Defendant claims that the findings do not disclose the basis for arriving at a market value of $380,000. As the trier of fact, the Board has the discretionary power to review the evidence and establish fair market value based on that evidence. See Monti, 135 Vt. at 99, 369 A.2d at 1376. Plaintiffs' expert testified that, if sold as one parcel, the subject property would be worth considerably less on the market and *512 should be discounted to $380,000. This testimony was within the province of the Board to accept or reject. "[O]pinions of well informed persons based upon the purposes for which the property is suited are to be considered in arriving at fair market value." New England Power Co. v. Town of Barnet, 134 Vt. at 504, 367 A.2d at 1367. While the findings do not specify the mathematics used to arrive at the market value of $380,000, the Board was entitled to rely on the expert's testimony and reduce the prior valuation to that value submitted by the expert. Thus, the finding is supported by credible evidence; accordingly, we find no error in this adjustment.

Next, we turn to the Board's application of an equalization ratio to plaintiffs' property. The Board expressly found the plaintiffs' property not to be unique within Woodstock. Accordingly, it applied an equalization ratio of 23%, computed by comparing the market values and listed values of the separate comparables. As a matter of law, a property which is not unique requires the application of the comparable property's equalization ratio to determine its proper listed value. Kachadorian, 144 Vt. at 351, 477 A.2d at 967; 32 V.S.A. § 4467. Therefore, applying the comparable property's equalization ratio of 23% to the $380,000 fair market value was proper. Compare Adams v. Town of West Haven, 147 Vt. 618, 523 A.2d 1244 (1987) (board of appraiser's determination that taxpayers' property was unique overturned due to inadequate findings), with New England Power Co. v. Town of Barnet, supra (unique property's listed value must be determined by applying the equalization ratio of all property in town). We hold that the Kachadorian property was properly determined not to be unique and was appropriately listed at $87,400.

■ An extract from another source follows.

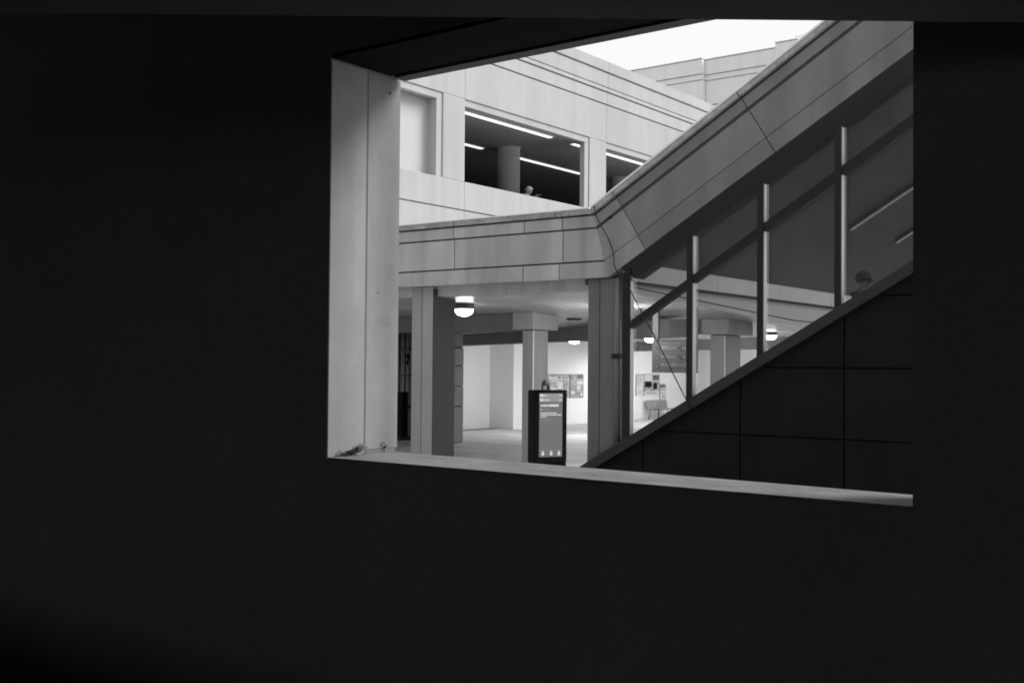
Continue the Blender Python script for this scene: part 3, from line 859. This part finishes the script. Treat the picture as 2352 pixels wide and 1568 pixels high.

Finally, we think it desirable to point out that the Board apparently misinterpreted our 1984 opinion in this case. We did not direct the Board, on remand, to apply any specific equalization ratio. Rather, for the sake of the Board, we reiterated the general rule that when the subject property is found by the Board to be unique, the common ratio for all properties within the town is to be applied. However, when comparable properties exist, as here, the ratio derived from the comparables is to be applied.



Because appellant has failed to direct this Court's attention to points of law or fact previously overlooked or misapprehended, its motion for reargument under V.R.A.P. 40 is denied.